● Collected material
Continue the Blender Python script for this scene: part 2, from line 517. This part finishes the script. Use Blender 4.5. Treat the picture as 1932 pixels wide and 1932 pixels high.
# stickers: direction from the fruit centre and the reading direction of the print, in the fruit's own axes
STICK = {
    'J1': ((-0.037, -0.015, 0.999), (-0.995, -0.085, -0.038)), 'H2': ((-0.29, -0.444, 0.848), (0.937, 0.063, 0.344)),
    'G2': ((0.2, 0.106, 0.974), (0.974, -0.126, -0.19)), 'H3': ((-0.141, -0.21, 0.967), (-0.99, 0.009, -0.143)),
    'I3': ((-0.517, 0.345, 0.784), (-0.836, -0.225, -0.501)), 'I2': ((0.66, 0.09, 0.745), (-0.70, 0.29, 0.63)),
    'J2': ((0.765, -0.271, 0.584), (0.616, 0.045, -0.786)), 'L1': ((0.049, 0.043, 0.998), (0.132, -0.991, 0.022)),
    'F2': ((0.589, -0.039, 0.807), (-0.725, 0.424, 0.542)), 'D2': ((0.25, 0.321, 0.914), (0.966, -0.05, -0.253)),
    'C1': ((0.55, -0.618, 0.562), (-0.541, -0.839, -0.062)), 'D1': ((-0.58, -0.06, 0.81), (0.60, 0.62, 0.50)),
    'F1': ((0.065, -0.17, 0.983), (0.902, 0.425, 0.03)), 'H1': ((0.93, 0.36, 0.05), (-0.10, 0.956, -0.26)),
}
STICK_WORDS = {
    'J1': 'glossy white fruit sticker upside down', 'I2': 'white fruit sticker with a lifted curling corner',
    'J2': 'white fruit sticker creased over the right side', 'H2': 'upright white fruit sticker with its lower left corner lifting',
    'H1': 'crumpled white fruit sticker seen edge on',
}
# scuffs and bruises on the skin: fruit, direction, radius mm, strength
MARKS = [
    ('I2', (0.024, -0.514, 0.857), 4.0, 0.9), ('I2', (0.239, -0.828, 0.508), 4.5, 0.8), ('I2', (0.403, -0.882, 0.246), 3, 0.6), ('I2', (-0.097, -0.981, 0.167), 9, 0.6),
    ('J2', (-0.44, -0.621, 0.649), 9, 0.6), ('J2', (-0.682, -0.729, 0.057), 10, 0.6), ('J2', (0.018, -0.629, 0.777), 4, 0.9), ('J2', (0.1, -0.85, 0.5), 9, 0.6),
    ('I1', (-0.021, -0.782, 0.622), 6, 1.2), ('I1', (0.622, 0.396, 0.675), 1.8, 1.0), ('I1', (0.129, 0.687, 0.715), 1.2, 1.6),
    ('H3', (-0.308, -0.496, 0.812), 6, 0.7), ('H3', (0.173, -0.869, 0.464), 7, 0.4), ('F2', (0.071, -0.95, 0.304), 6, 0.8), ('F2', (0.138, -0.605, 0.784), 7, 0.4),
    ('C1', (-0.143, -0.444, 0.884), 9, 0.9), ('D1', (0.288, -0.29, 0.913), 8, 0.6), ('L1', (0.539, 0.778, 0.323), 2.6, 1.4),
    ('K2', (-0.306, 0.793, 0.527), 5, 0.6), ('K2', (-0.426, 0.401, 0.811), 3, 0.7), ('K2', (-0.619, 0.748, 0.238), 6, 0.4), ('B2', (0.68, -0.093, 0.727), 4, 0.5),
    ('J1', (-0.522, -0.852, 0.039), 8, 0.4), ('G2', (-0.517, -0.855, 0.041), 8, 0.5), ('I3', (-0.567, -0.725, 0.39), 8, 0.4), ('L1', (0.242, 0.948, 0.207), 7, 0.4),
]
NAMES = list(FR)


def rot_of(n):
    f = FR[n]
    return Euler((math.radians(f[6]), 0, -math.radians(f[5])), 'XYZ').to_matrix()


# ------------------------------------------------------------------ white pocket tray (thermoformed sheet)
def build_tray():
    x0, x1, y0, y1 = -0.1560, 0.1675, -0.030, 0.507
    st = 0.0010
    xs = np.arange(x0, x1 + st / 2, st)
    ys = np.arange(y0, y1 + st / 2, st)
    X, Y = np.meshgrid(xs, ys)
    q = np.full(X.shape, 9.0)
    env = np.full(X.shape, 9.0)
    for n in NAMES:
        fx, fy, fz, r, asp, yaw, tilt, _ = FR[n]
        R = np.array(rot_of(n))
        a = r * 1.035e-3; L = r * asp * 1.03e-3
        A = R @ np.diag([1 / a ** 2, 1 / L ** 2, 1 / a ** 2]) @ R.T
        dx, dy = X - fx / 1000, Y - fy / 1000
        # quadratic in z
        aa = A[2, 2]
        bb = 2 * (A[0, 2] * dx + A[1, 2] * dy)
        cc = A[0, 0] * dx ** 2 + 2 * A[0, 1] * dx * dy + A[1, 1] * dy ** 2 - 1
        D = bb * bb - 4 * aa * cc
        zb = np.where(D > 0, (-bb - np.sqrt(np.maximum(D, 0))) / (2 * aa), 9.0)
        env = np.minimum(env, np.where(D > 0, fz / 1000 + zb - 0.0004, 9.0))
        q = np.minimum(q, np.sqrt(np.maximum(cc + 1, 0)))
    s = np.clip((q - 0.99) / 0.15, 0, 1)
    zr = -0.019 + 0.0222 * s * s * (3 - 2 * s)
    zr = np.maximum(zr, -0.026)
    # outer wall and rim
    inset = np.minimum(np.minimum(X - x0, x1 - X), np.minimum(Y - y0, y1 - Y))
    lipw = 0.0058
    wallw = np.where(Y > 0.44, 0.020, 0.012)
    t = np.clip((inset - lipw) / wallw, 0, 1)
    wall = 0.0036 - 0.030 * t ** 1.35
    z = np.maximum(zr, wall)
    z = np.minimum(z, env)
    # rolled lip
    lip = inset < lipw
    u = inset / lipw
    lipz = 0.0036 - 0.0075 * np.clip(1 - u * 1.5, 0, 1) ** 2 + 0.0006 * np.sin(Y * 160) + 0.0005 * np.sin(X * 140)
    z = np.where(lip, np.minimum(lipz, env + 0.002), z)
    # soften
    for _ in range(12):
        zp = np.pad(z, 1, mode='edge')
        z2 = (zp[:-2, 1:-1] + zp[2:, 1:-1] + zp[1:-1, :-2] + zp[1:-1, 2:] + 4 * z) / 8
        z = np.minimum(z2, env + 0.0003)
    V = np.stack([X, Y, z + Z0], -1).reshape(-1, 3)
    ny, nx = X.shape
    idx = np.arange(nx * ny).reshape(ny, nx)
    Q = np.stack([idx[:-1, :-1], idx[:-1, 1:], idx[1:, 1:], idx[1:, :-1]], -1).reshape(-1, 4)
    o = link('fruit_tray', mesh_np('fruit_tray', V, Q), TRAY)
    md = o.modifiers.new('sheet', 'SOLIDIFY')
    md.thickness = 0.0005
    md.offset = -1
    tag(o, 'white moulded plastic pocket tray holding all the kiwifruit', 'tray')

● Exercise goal
Each line of the material should be echoed exactly.

● Task solution
Continue the Blender Python script for this scene: part 2, from line 517. This part finishes the script. Use Blender 4.5. Treat the picture as 1932 pixels wide and 1932 pixels high.
# stickers: direction from the fruit centre and the reading direction of the print, in the fruit's own axes
STICK = {
    'J1': ((-0.037, -0.015, 0.999), (-0.995, -0.085, -0.038)), 'H2': ((-0.29, -0.444, 0.848), (0.937, 0.063, 0.344)),
    'G2': ((0.2, 0.106, 0.974), (0.974, -0.126, -0.19)), 'H3': ((-0.141, -0.21, 0.967), (-0.99, 0.009, -0.143)),
    'I3': ((-0.517, 0.345, 0.784), (-0.836, -0.225, -0.501)), 'I2': ((0.66, 0.09, 0.745), (-0.70, 0.29, 0.63)),
    'J2': ((0.765, -0.271, 0.584), (0.616, 0.045, -0.786)), 'L1': ((0.049, 0.043, 0.998), (0.132, -0.991, 0.022)),
    'F2': ((0.589, -0.039, 0.807), (-0.725, 0.424, 0.542)), 'D2': ((0.25, 0.321, 0.914), (0.966, -0.05, -0.253)),
    'C1': ((0.55, -0.618, 0.562), (-0.541, -0.839, -0.062)), 'D1': ((-0.58, -0.06, 0.81), (0.60, 0.62, 0.50)),
    'F1': ((0.065, -0.17, 0.983), (0.902, 0.425, 0.03)), 'H1': ((0.93, 0.36, 0.05), (-0.10, 0.956, -0.26)),
}
STICK_WORDS = {
    'J1': 'glossy white fruit sticker upside down', 'I2': 'white fruit sticker with a lifted curling corner',
    'J2': 'white fruit sticker creased over the right side', 'H2': 'upright white fruit sticker with its lower left corner lifting',
    'H1': 'crumpled white fruit sticker seen edge on',
}
# scuffs and bruises on the skin: fruit, direction, radius mm, strength
MARKS = [
    ('I2', (0.024, -0.514, 0.857), 4.0, 0.9), ('I2', (0.239, -0.828, 0.508), 4.5, 0.8), ('I2', (0.403, -0.882, 0.246), 3, 0.6), ('I2', (-0.097, -0.981, 0.167), 9, 0.6),
    ('J2', (-0.44, -0.621, 0.649), 9, 0.6), ('J2', (-0.682, -0.729, 0.057), 10, 0.6), ('J2', (0.018, -0.629, 0.777), 4, 0.9), ('J2', (0.1, -0.85, 0.5), 9, 0.6),
    ('I1', (-0.021, -0.782, 0.622), 6, 1.2), ('I1', (0.622, 0.396, 0.675), 1.8, 1.0), ('I1', (0.129, 0.687, 0.715), 1.2, 1.6),
    ('H3', (-0.308, -0.496, 0.812), 6, 0.7), ('H3', (0.173, -0.869, 0.464), 7, 0.4), ('F2', (0.071, -0.95, 0.304), 6, 0.8), ('F2', (0.138, -0.605, 0.784), 7, 0.4),
    ('C1', (-0.143, -0.444, 0.884), 9, 0.9), ('D1', (0.288, -0.29, 0.913), 8, 0.6), ('L1', (0.539, 0.778, 0.323), 2.6, 1.4),
    ('K2', (-0.306, 0.793, 0.527), 5, 0.6), ('K2', (-0.426, 0.401, 0.811), 3, 0.7), ('K2', (-0.619, 0.748, 0.238), 6, 0.4), ('B2', (0.68, -0.093, 0.727), 4, 0.5),
    ('J1', (-0.522, -0.852, 0.039), 8, 0.4), ('G2', (-0.517, -0.855, 0.041), 8, 0.5), ('I3', (-0.567, -0.725, 0.39), 8, 0.4), ('L1', (0.242, 0.948, 0.207), 7, 0.4),
]
NAMES = list(FR)


def rot_of(n):
    f = FR[n]
    return Euler((math.radians(f[6]), 0, -math.radians(f[5])), 'XYZ').to_matrix()


# ------------------------------------------------------------------ white pocket tray (thermoformed sheet)
def build_tray():
    x0, x1, y0, y1 = -0.1560, 0.1675, -0.030, 0.507
    st = 0.0010
    xs = np.arange(x0, x1 + st / 2, st)
    ys = np.arange(y0, y1 + st / 2, st)
    X, Y = np.meshgrid(xs, ys)
    q = np.full(X.shape, 9.0)
    env = np.full(X.shape, 9.0)
    for n in NAMES:
        fx, fy, fz, r, asp, yaw, tilt, _ = FR[n]
        R = np.array(rot_of(n))
        a = r * 1.035e-3; L = r * asp * 1.03e-3
        A = R @ np.diag([1 / a ** 2, 1 / L ** 2, 1 / a ** 2]) @ R.T
        dx, dy = X - fx / 1000, Y - fy / 1000
        # quadratic in z
        aa = A[2, 2]
        bb = 2 * (A[0, 2] * dx + A[1, 2] * dy)
        cc = A[0, 0] * dx ** 2 + 2 * A[0, 1] * dx * dy + A[1, 1] * dy ** 2 - 1
        D = bb * bb - 4 * aa * cc
        zb = np.where(D > 0, (-bb - np.sqrt(np.maximum(D, 0))) / (2 * aa), 9.0)
        env = np.minimum(env, np.where(D > 0, fz / 1000 + zb - 0.0004, 9.0))
        q = np.minimum(q, np.sqrt(np.maximum(cc + 1, 0)))
    s = np.clip((q - 0.99) / 0.15, 0, 1)
    zr = -0.019 + 0.0222 * s * s * (3 - 2 * s)
    zr = np.maximum(zr, -0.026)
    # outer wall and rim
    inset = np.minimum(np.minimum(X - x0, x1 - X), np.minimum(Y - y0, y1 - Y))
    lipw = 0.0058
    wallw = np.where(Y > 0.44, 0.020, 0.012)
    t = np.clip((inset - lipw) / wallw, 0, 1)
    wall = 0.0036 - 0.030 * t ** 1.35
    z = np.maximum(zr, wall)
    z = np.minimum(z, env)
    # rolled lip
    lip = inset < lipw
    u = inset / lipw
    lipz = 0.0036 - 0.0075 * np.clip(1 - u * 1.5, 0, 1) ** 2 + 0.0006 * np.sin(Y * 160) + 0.0005 * np.sin(X * 140)
    z = np.where(lip, np.minimum(lipz, env + 0.002), z)
    # soften
    for _ in range(12):
        zp = np.pad(z, 1, mode='edge')
        z2 = (zp[:-2, 1:-1] + zp[2:, 1:-1] + zp[1:-1, :-2] + zp[1:-1, 2:] + 4 * z) / 8
        z = np.minimum(z2, env + 0.0003)
    V = np.stack([X, Y, z + Z0], -1).reshape(-1, 3)
    ny, nx = X.shape
    idx = np.arange(nx * ny).reshape(ny, nx)
    Q = np.stack([idx[:-1, :-1], idx[:-1, 1:], idx[1:, 1:], idx[1:, :-1]], -1).reshape(-1, 4)
    o = link('fruit_tray', mesh_np('fruit_tray', V, Q), TRAY)
    md = o.modifiers.new('sheet', 'SOLIDIFY')
    md.thickness = 0.0005
    md.offset = -1
    tag(o, 'white moulded plastic pocket tray holding all the kiwifruit', 'tray')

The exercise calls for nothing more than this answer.